Como é do conhecimento de todos, os Estados Unidos da América do Norte são o primeiro produtor mundial de etanol, tendo como base o milho. Entre 2007 e 2008, serão necessários 86 milhões de toneladas de milho para a produção de etanol, que respondeu pela metade da demanda de milho. O aumento verificado na safra global de milho nos Estados Unidos, foi transferido para se produzir o etanol. Como o governo americano subsidia cada galão de etanol em 0,51 centavos de dólar contra uma tarifa de importação de 0,54 centavos, já está se verificando uma troca de soja por milho. Ocorre também, que as grandes empresas multinacionais americanas que negociam grãos, exigiram e conseguiram do governo do seu país, a venda no mercado interno, o equivalente a U$ 35 bilhões de etanol, anualmente.
No Brasil, como se sabe, a produção de etanol é feita a partir da cana-de-açucar. Mesmo assim, o nosso país começou a sofrer críticas, principalmente dos europeus. São críticas como a que diz respeito ao trabalho escravo nas lavouras canavieiras, aliás, bastante procedentes. Os europeus também têm receio que haja o deslocamento da soja e da pecuária, para a produção de cana-de-açucar. Outra crítica é com relação a ocorrência de mais desmatamento na região amazônica, para a expansão das áreas destinadas à cana-de-açúcar e, consequentemente, com o aquecimento global.

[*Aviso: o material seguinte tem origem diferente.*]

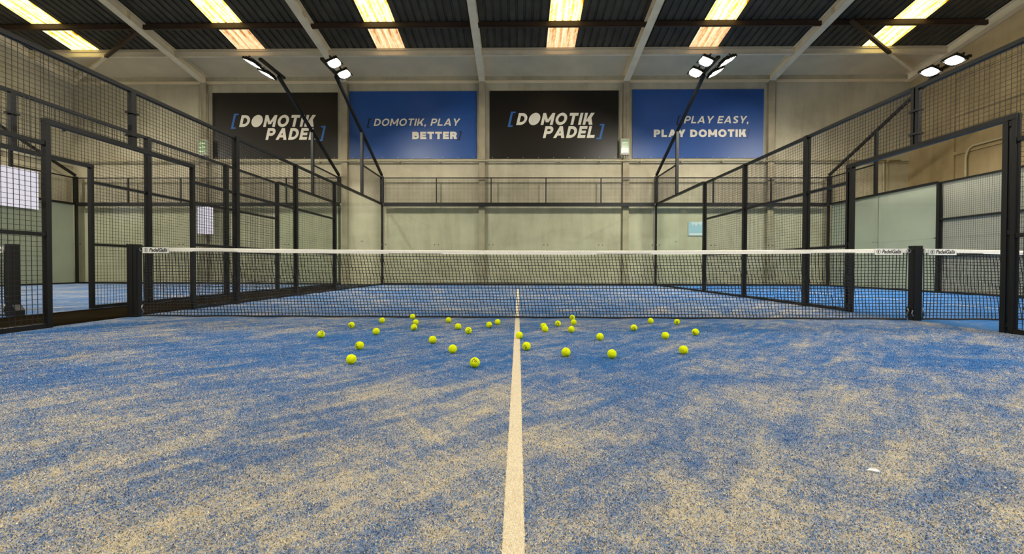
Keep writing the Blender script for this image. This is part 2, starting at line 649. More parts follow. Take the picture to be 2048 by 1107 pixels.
PY = [YP1, YP2] + [YP2 - 1.2 * i for i in range(1, 9)]
for i, y in enumerate(PY):
    z = roof_z(y)
    b = MB()
    if i == 0:
        b.box(XL, XR, y - 0.03, y + 0.03, z - 0.215, z - 0.07)
        b.box(XL, XR, y - 0.03, y + 0.06, z - 0.225, z - 0.21)
    else:
        b.box(XL, XR, y - 0.035, y - 0.02, z - 0.17, z - 0.005)
        b.box(XL, XR, y - 0.035, y + 0.04, z - 0.175, z - 0.160)
        b.box(XL, XR, y - 0.035, y + 0.04, z - 0.015, z - 0.002)
    o = b.build('purlin_beam', 'steelpaint' if i == 0 else 'purlin')
    tag(o, ('cream painted purlin at the lower end of the corrugated sheets' if i == 0 else
            'dark brown purlin crossing under the daylight strips, number %d up from the cream one' % i), 'purlin', 'roof purlins', 'structure')

# diagonal wind braces in the end bays
for pts, lab in ((((-16.56, 10.15), (-14.07, 8.83), (-11.9, 7.68)), 'over the wide court'),
                 (((13.9, 9.75), (12.29, 8.83), (9.9, 7.40)), 'over the narrow court')):
    br = thing('roof_brace_beam', (pts[0][0], pts[0][1], roof_z(pts[0][1]) - 0.2), 'diagonal wind brace under the roof ' + lab, 'brace', 'wind braces', 'structure')
    P3 = [Vector((x, y, roof_z(y) - 0.22)) for x, y in pts]
    o0 = Vector(br.location)
    MB().bar(P3[0] - o0, P3[1] - o0, 0.10, 0.08).build('painted_end', 'steelpaint', br)
    MB().bar(P3[1] - o0, P3[2] - o0, 0.10, 0.08).build('brown_end', 'purlin', br)

# ------------------------------------------------------------------ turf and its lines
tm = MB().box(-5.05, 5.0, -10.05, 10.05, -0.0195, 0.0).build('turf_floor', 'turf')
tag(tm, 'blue sand-dressed turf of the main court with the scattered balls', 'turf', kind='structure')
tw = MB().box(-16.44, -6.53, -10.05, 10.05, -0.0195, 0.0).build('turf_floor', 'turf_wide')
tag(tw, 'blue sandy turf of the wide court beyond the brown path', 'turf', kind='structure')
ts = MB().box(5.0, 11.24, -10.05, 10.05, -0.0195, 0.0).build('turf_floor', 'turf_single')
tag(ts, 'bright blue turf of the narrow court beyond the shared fence', 'turf', kind='structure')


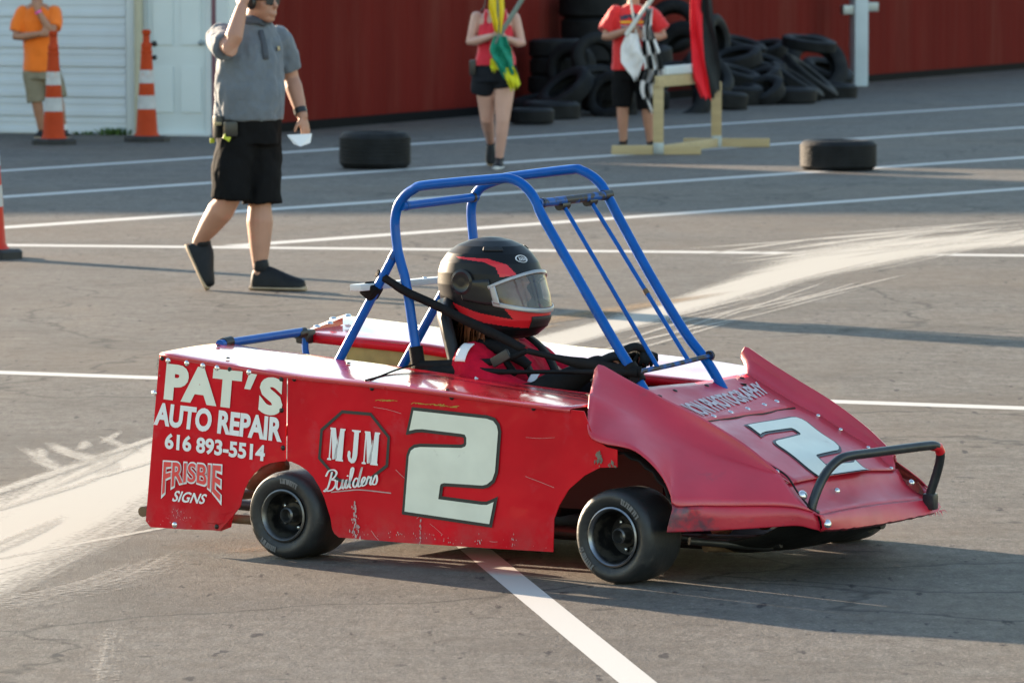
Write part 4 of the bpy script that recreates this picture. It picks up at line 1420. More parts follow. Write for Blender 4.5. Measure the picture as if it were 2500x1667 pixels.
# ---- roll cage
R_ = .0168
CN = [(0.21, 0.62), (0.165, 0.876), (0.14, 0.965), (0.126, 1.012), (0.116, 1.081), (0.116, 1.118), (0.128, 1.161), (0.159, 1.198), (0.198, 1.22), (0.242, 1.232), (0.531, 1.261), (0.58, 1.262), (0.624, 1.246), (0.661, 1.216), (0.686, 1.18), (0.71, 1.134), (0.862, 0.915), (0.985, 0.739), (1.052, 0.65), (1.114, 0.565), (1.17, .49)]
CF = [(0.215, 0.55), (0.160, 0.876), (0.148, 1.025), (0.14, 1.1), (0.141, 1.148), (0.16, 1.187), (0.192, 1.214), (0.262, 1.238), (0.306, 1.247), (0.546, 1.277), (0.584, 1.275), (0.628, 1.257), (0.663, 1.231), (0.686, 1.2), (0.748, 1.101), (0.871, 0.915), (0.996, 0.744), (1.083, 0.649), (1.142, 0.565), (1.18, .50)]
cage = tube('roll_cage', catmull([(x, .47, z) for x, z in CN], 130), R_, M['blue'], kart, 16)
tube('cage_hoop', catmull([(x, .90, z) for x, z in CF], 130), R_, M['blue'], cage, 16)
tube('cage_crossbar', [V(.143, .47, 1.159), V(.16, .9, 1.174)], .0150, M['blue'], cage, 14)
tube('cage_crossbar', [V(.69, .47, 1.183), V(.697, .9, 1.195)], .0150, M['worn_blue'], cage, 14)
tube('cage_rod', [V(.69, .62, 1.174), V(1.093, .57, .650)], .0075, M['blue'], cage, 10)
tube('cage_rod', [V(.691, .79, 1.181), V(1.090, .77, .659)], .0075, M['blue'], cage, 10)
tube('cage_lower_rod', catmull([(1.086, .455, .641), (1.090, .68, .652), (1.096, .92, .668)], 12), .0085, M['worn_blue'], cage, 10)
for x, y, z in ((.69, .62, 1.172), (.691, .79, 1.179), (.695, .885, 1.195)):
    bm = bmesh.new()
    add_tube(bm, [V(x, y - .024, z - .0012), V(x, y + .024, z + .0012)], .0172, 14)
    finish('tape_wrap', bm, M['plastic_black'], cage)
for p, q in (((.143, .487, 1.1596), (.1435, .50, 1.1601)), ((.159, .872, 1.1730), (.1595, .884, 1.1735)), ((.69, .487, 1.1835), (.6903, .50, 1.1839)), ((.118, .472, 1.0045), (.105, .468, .981)), ((1.0955, .895, .667), (1.0965, .905, .668))):
    tube('weld_bead', [V(*p), V(*q)], .0172, M['worn_blue'], cage, 12)
tube('weld_ring', [V(.914, .779, .889), V(.925, .778, .874)], .0095, M['dirty_steel'], cage, 10)
tube('cage_brace', [V(.112, .47, .994), V(-.09, .42, .62)], .0158, M['blue'], cage, 14)
tube('cage_brace', [V(.125, .9, 1.0), V(-.16, .87, .53)], .0158, M['blue'], cage, 14)
tube('rear_crossbar', [V(-.545, .37, .672), V(-.587, .93, .680)], .0155, M['blue'], kart, 14)
for y, x in ((.905, -.585), (.415, -.549)):
    tube('bar_clamp', [V(x, y - .02, .674), V(x, y + .025, .678)], .0185, M['steel'], kart, 12)
box('bar_bracket', (-.61, .975, .66), (.05, .06, .05), M['steel'], kart, bevel=.01)
tube('side_stay', catmull([(-.60, .955, .655), (-.59, .95, .60), (-.555, .96, .555), (-.53, .99, .54)], 12), .012, M['blue'], kart, 10)
pl = box('head_rest_plank', (.027, .65, .886), (.045, .58, .022), M['trim_white'], kart, rot=None, bevel=.003)
for y in (.43, .78):
    rivet((.027, y, .897), .008, M['zinc'], pl, (0, 0, 1), 'bolt')
box('plank_clamp', (.035, .445, .872), (.05, .06, .05), M['strap'], kart, rot=Matrix.Rotation(.6, 3, 'Y'), bevel=.01)

# ---- seat, steering wheel
rows = []
for i in range(13):
    t = i / 12                                      # bottom to head
    zc = .20 + .635 * t
    xc = .36 - .165 * t + .03 * sin(pi * t)
    w = .225 - .045 * max(0, t - .55) / .45 - (.05 if i == 12 else 0)
    rows.append([V(xc + .10 * abs(u_) ** 2.2, .70 + w * u_, zc) for u_ in [k / 8 - 1 for k in range(17)]])
st = sheet('seat', rows, M['seat'], kart, thick=.035, angle=50)
box('seat_base', (.55, .70, .17), (.42, .40, .06), M['seat'], kart, bevel=.02)
sw = bmesh.new()
RT = Matrix.Translation(V(.862, .70, .592)) @ Matrix.Rotation(radians(-62), 4, 'Y')
ring = [RT @ V(.125 * cos(2 * pi * k / 40), .125 * sin(2 * pi * k / 40), 0) for k in range(41)]
add_tube(sw, ring, .014, 10, caps=False)
for k in range(3):
    a = 2 * pi * k / 3 + .5
    add_tube(sw, [RT @ V(.02 * cos(a), .02 * sin(a), -.01), RT @ V(.122 * cos(a), .122 * sin(a), 0)], .007, 8)
add_tube(sw, [RT @ V(0, 0, 0), V(1.20, .70, .36)], .011, 8)
finish('steering_wheel', sw, M['foam_black'], kart)

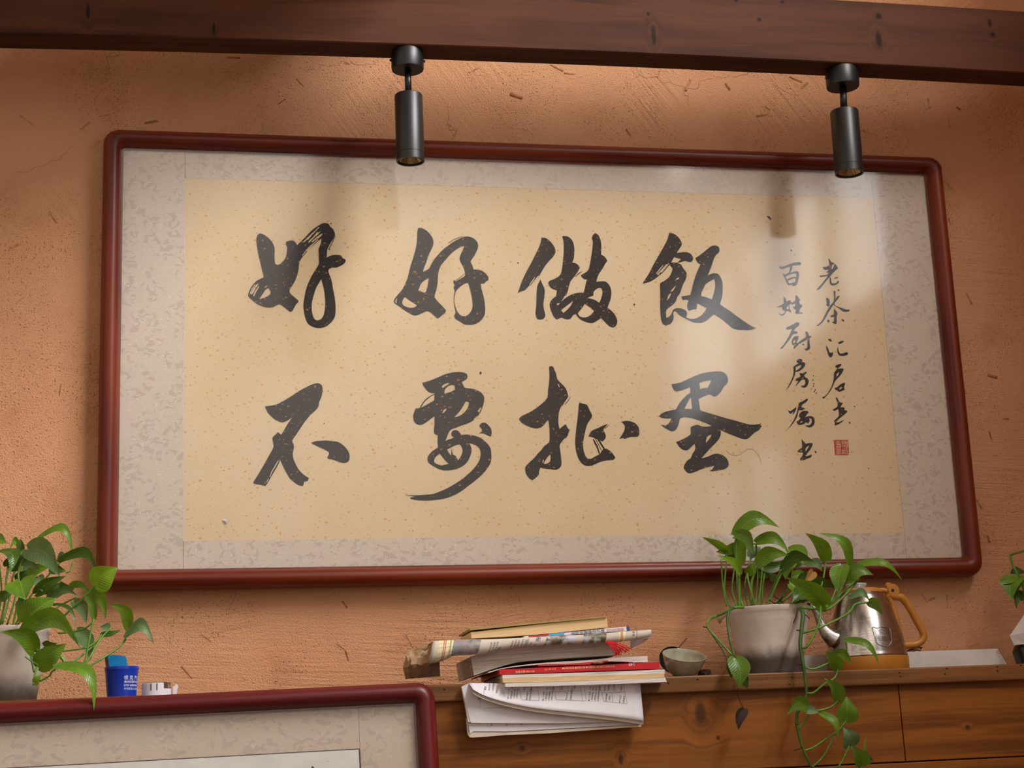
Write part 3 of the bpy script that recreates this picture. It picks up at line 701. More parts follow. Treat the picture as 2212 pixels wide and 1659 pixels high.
CH.append((520, 810, K6, [
["335 432 400 425 480 410 550 380 620 340 700 290 780 235 860 190 940 150 1000 125 1060 113 1105 130 1125 165 1128 230 1110 310 1080 380 1070 440 1030 490 970 545 920 600 860 680 800 770 750 845 710 905 725 950 735 1000 720 1060 720 1130 745 1200 790 1290 840 1350 890 1390 938 1420 925 1460 875 1470 860 1528 800 1520 740 1480 680 1430 660 1400 620 1330 580 1250 545 1175 525 1145 538 1185 500 1270 440 1370 400 1440 350 1522 330 1528 280 1515 180 1500 175 1475 210 1420 260 1340 330 1220 390 1110 450 1000 450 940 435 870 470 830 510 790 560 822 600 755 650 670 710 582 660 620 600 650 550 650 490 625 430 580 370 515","398 1402 420 1340 480 1235 516 1172 522 1184 480 1262 430 1345 408 1408","352 1478 380 1425 388 1429 362 1482"],
["970 940 1020 915 1100 907 1180 903 1260 912 1330 920 1390 950 1445 1000 1480 1050 1500 1100 1500 1150 1485 1190 1440 1212 1390 1210 1320 1185 1260 1162 1210 1158 1195 1130 1215 1100 1218 1065 1160 1030 1080 995"]]))
CH.append((850, 790, 260 / 1438, [
["345 205 400 190 470 165 540 135 610 105 680 85 750 75 820 78 870 95 885 130 870 165 815 195 835 235 855 265 920 272 980 285 1040 315 1075 355 1085 390 1075 460 1050 530 1010 600 960 650 890 690 810 715 750 740 690 762 660 800 640 850 620 900 650 885 700 868 725 855 700 845 690 820 700 785 740 768 780 785 810 825 860 822 930 828 1000 845 1060 875 1110 920 1145 960 1165 1010 1170 1100 1160 1160 1120 1230 1060 1300 980 1370 890 1440 810 1500 720 1550 620 1585 520 1602 400 1612 290 1608 210 1592 198 1576 260 1562 130 1549 220 1548 300 1547 400 1540 480 1530 560 1500 640 1465 720 1420 790 1375 850 1330 920 1270 970 1215 1010 1160 1035 1100 1040 1030 1020 980 970 945 905 925 930 980 930 1040 905 1110 870 1165 820 1205 750 1235 670 1250 590 1250 520 1225 460 1190 420 1160 405 1115 420 1070 470 1015 530 975 525 920 530 830 495 820 482 780 490 700 490 605 440 640 380 685 320 710 265 690 240 650 235 590 265 510 320 505 380 475 440 440 485 410 490 330 440 325 400 295 360 245",
"575 255 600 225 655 203 662 218 610 250 590 268","610 335 612 290 650 248 700 230 730 240 733 285 690 310","880 430 900 440 895 480 870 530 820 580 760 610 725 615 770 570 810 520 840 470 860 430","635 508 600 530 583 570 620 545",
"640 1005 700 970 780 940 810 965 825 1010 815 1060 790 1105 770 1130 745 1080 710 1065 690 1075 660 1040","555 1052 520 1075 490 1115 485 1150 520 1175 580 1190 660 1172 620 1135 585 1090","1005 545 1035 500 1048 505 1020 560","955 640 1000 600 1006 606 965 645"],
["312 502 350 440 400 385 470 345 500 338 500 346 472 353 412 395 362 445 330 503"],["690 1070 692 1020 696 975 702 1030 712 1068"],
["1030 705 1070 680 1110 690 1145 725 1168 760 1172 815 1160 850 1120 830 1070 808 1015 812 1050 790 1055 760 1030 730"]]))
CH.append((1110, 780, 280 / 1659, [
["450 80 470 65 500 72 520 110 540 160 555 230 600 280 650 330 675 375 690 430 695 460 660 510 630 560 595 600 575 670 570 740 570 800 585 870 630 830 665 808 690 860 715 882 690 940 640 1000 595 1060 585 1090 595 1160 605 1240 610 1310 595 1360 540 1392 480 1385 410 1378 340 1365 320 1420 322 1450 285 1490 240 1522 195 1500 155 1440 145 1390 150 1350 200 1295 260 1240 305 1185 350 1140 390 1085 450 1040 458 960 455 880 448 800 438 755 410 785 370 835 320 858 280 862 220 850 150 820 100 790 65 745 90 710 160 675 230 640 300 590 370 535 430 465 435 390 445 310 455 220 455 140",
"465 1195 430 1230 392 1290 384 1318 430 1310 462 1285 470 1240","376 1256 364 1300 374 1308 384 1275","560 290 575 300 588 335 570 325","655 985 690 940 696 946 664 990"],
["840 530 880 545 935 560 965 620 1000 690 995 725 950 790 925 850 910 920 895 990 885 1060 890 1130 910 1200 940 1245 990 1250 1050 1215 1100 1190 1130 1140 1180 1120 1250 1165 1275 1200 1300 1235 1270 1265 1200 1270 1120 1285 1050 1315 1000 1335 940 1342 890 1325 845 1280 815 1220 795 1140 785 1060 788 960 800 850 815 740 825 640 830 560"],
["1010 1000 1030 1050 1060 1110 1090 1190 1104 1186 1078 1100 1048 1040 1026 1000"],["1070 1005 1110 1070 1150 1135 1168 1122 1122 1050 1092 1008"],["1040 990 1075 1060 1115 1140 1122 1136 1082 1058 1048 990"],
["955 965 975 920 1010 885 1070 860 1130 830 1205 803 1165 850 1145 880 1160 910 1178 960 1165 1000 1135 1028 1090 1010 1040 990 995 970"],["1160 860 1215 815 1218 819 1166 868"],["650 555 690 505 725 450 728 454 696 512 656 560"],
["1370 780 1430 765 1490 770 1550 795 1590 835 1607 890 1600 950 1575 970 1500 970 1450 985 1410 997 1402 983 1350 994 1385 940 1412 890 1420 840 1400 800"]]))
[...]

O governo vem se defendendo, alegando que os avanços na produtividade na pecuária, podem liberar áreas para o plantio da cana. Por isso, creio que o governo brasileiro deveria proceder um zoneamento das áreas passíveis de ser empregadas na atividade canavieira, como também exigir das empresas que venham ou já atuam nesse segmento, sua certificação ambiental e social.
Essa escassez mundial de alimentos, no meu modo de ver, não pode ser atribuída unicamente à produção de etanol. Outros fatores também têm seu peso, como a alta dos fertilizantes e do petróleo. Este último, em 2004 era cotado a U$ 30 o barril, tendo atingido agora, em 2008, cotação superior aos U$ 100 o barril. Estes incrementos de preços são lógicos, se refletem no aumento dos custos de produção que se transferem para os preços dos alimentos.
Outra causa relevante, é o aumento da demanda por comida, observado em países populosos, por exemplo, a China, Rússia, Índia, África do Sul, que possuem um imenso mercado interno.
Agora, um dado importante que o Fidel não comentou, refere-se à enorme especulação, tanto nos mercados internos e principalmente, nos mercados internacionais de “commodities” agrícolas. Estas foram transformadas em ativos pelos grandes investidores institucionais. O resultado disso, é que o mercado de “commodities” fica exposto , aos mesmos processos de amplificação do movimento das cotações, característica do comportamento de outros ativos financeiros ,sujeitos a exuberância irracional dos investidores. Nunca é demais lembrar que nem 10% dos contratos negociados em bolsa se transformam em recebimento físico das mercadorias relativas aos contratos. É especulação pura.
Dessa forma, acredito que mais do que nunca, torna-se deveras importante, a regulação dos mercados, para deter a especulação e os monopólios na área de alimentos.
Ficou demonstrado, na crise do “sub-prime”, que a capacidade do “mercado” de gerir e de solucionar todos os problemas, a famosa “mão invisível”, como cansam de repetir os néoliberais, não é verdadeira. Hoje, podemos vêr com clareza, que o “mercado”, é incapaz de administrar a si mesmo.
Para concluir, acho que quando vemos populações de alguns países pobres,como o Haiti, Costa do Marfim, Camarões, Senegal, Mauritânia, Moçambique, Indonésia, Egito, protestando contra a escassez e o preço dos alimentos, ficamos propensos em admitir que Fidel estivesse com razão ao fazer seus questionamentos.